Investment opportunities are not limited. Genuine companies call for investors from time to time and so, investors have amole amount of time to invest in a company (as long as it is still operating).

  1. Seek the help of an investment expert before making any investment leap. Investments are never a work in the park. It requires a lot of research into the company you want to invest it and some basic understanding of the financial world. It is always adviceable to seek the expert opinion of a trusted investment expert before agreeing to invest in a company.

Investment experts also enlightened potential investors on the risks involved in investing and alternative investments investors can partake in.

Never base your decision to invest in a company based on the recommendations of people on social media or the traditional media, celebrities or family members who are not investment experts. 

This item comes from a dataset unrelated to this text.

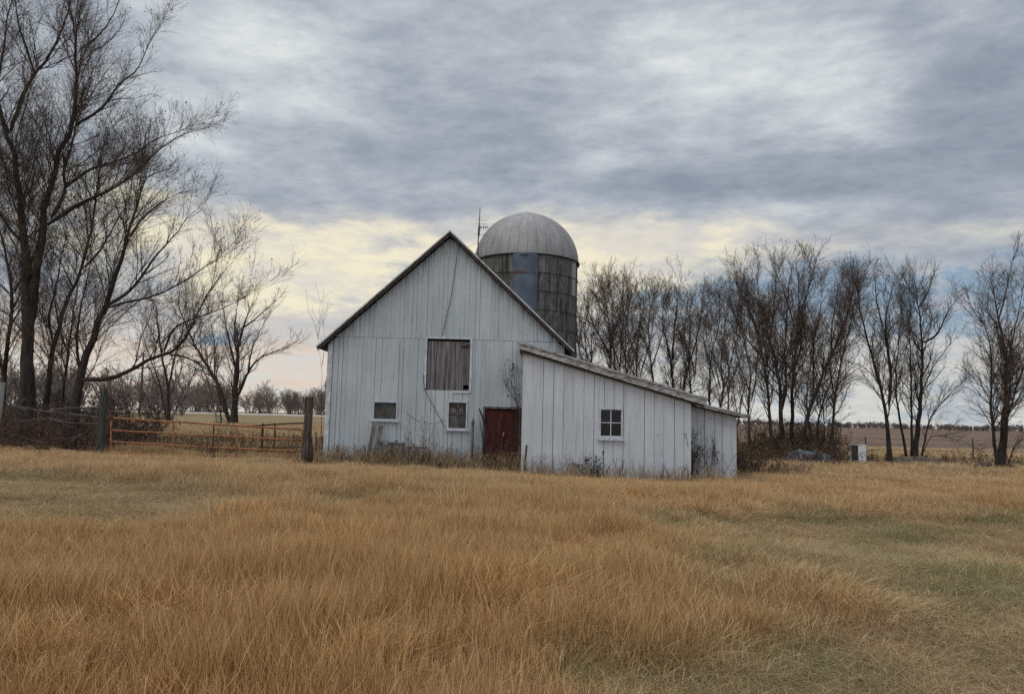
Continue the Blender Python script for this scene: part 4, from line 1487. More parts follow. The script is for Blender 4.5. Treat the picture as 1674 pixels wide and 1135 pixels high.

In all, as a prudent investor, it is expected that you take your time to do your due diligence before investing in any company (especially where the company is not a household name). Research on the company,the kind of business it carries out and try to understand what kind of risk is usually associated with such line of business. Find out its previous financial records of the and if it has previously been indicted for fraud.